Et dans les deux cas, les conséquences sont sans pitié. Pour Dach, c’est un corps fragile et une santé mentale ébranlée. Pour Legault, c’est un parti politique en chute libre, des milliards évaporés et une population qui ne croit plus en lui.
Ce transfert du surnom “Monsieur Flop” est plus qu’une blague médiatique. Il symbolise un déplacement des attentes et des frustrations populaires. Montréal, comme tout le Québec, a besoin d’un punching bag. Pendant deux ans, c’était Kirby Dach. Aujourd’hui, c’est François Legault.
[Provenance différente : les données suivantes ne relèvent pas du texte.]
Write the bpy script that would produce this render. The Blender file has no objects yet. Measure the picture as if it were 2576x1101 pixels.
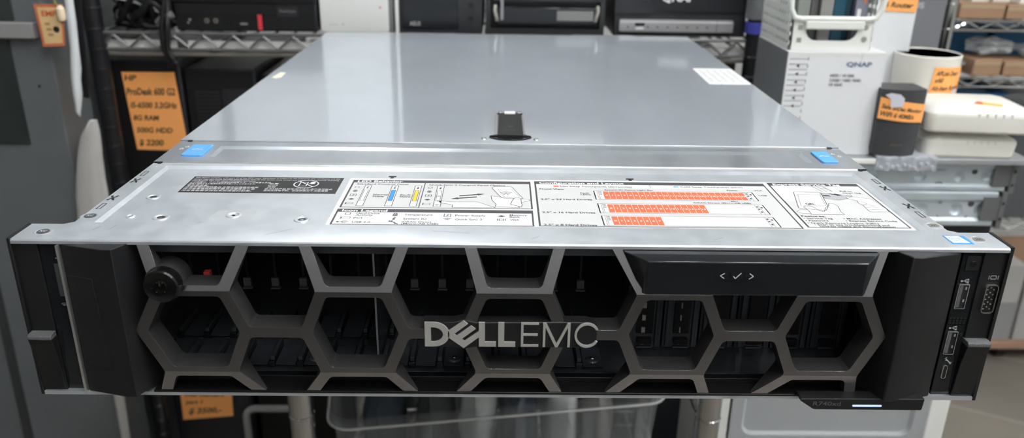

Et pendant que le premier ministre se noie dans les justifications, Dach peut respirer un peu. S’il revient fort cette saison, il aura écrit une des plus belles histoires de rédemption du sport québécois récent. Et dans ce contexte, même une saison de 45-50 points ferait de lui un héros comparé au naufrage caquiste.
La comparaison entre le sort de Dach et celui de Legault doit aussi servir de leçon aux partisans : le hockey est un jeu, la politique est une gestion du réel.
Si un jeune joueur comme Dach mérite notre patience, un gouvernement qui engloutit des milliards sans résultat mérite notre colère.
Et c’est exactement ce qui est en train de se produire. Les flops sportifs, au fond, sont sans conséquences réelles.
Les flops politiques, eux, hypothèquent l’avenir d’un peuple. Et c’est ce que François Legault vient d’apprendre à ses dépens.
Au caucus, des voix s’élèvent déjà pour préparer l’après-Legault, et même ses alliés les plus proches n’osent plus le défendre publiquement.
Dans ce climat de fin de règne, le titre de « Monsieur Flop » n’est plus une caricature : il reflète l’image d’un premier ministre isolé, acculé au mur, qui voit son autorité se dissoudre.
Et c’est cette fragilité politique qui rend la comparaison avec Dach encore plus cruelle : l’un a la chance de se relever sur la glace, l’autre se noie chaque jour un peu plus dans la tempête.
Kirby Dach a longtemps porté, seul, la honte d’un club qui ne gagnait pas. Mais aujourd’hui, la honte a changé de camp. Elle s’est invitée à l'Assemblée nationale.
Et pendant que la CAQ s’effondre dans les sondages, le jeune centre du Canadien peut se relever, tranquillement, et redevenir ce qu’il aurait toujours dû être : un joueur qu’on encourage, pas qu’on crucifie.
Monsieur Flop? Non. Ce n’est plus lui. C’est écrit noir sur blanc. C’est désormais François Legault. Et personne ne le conteste.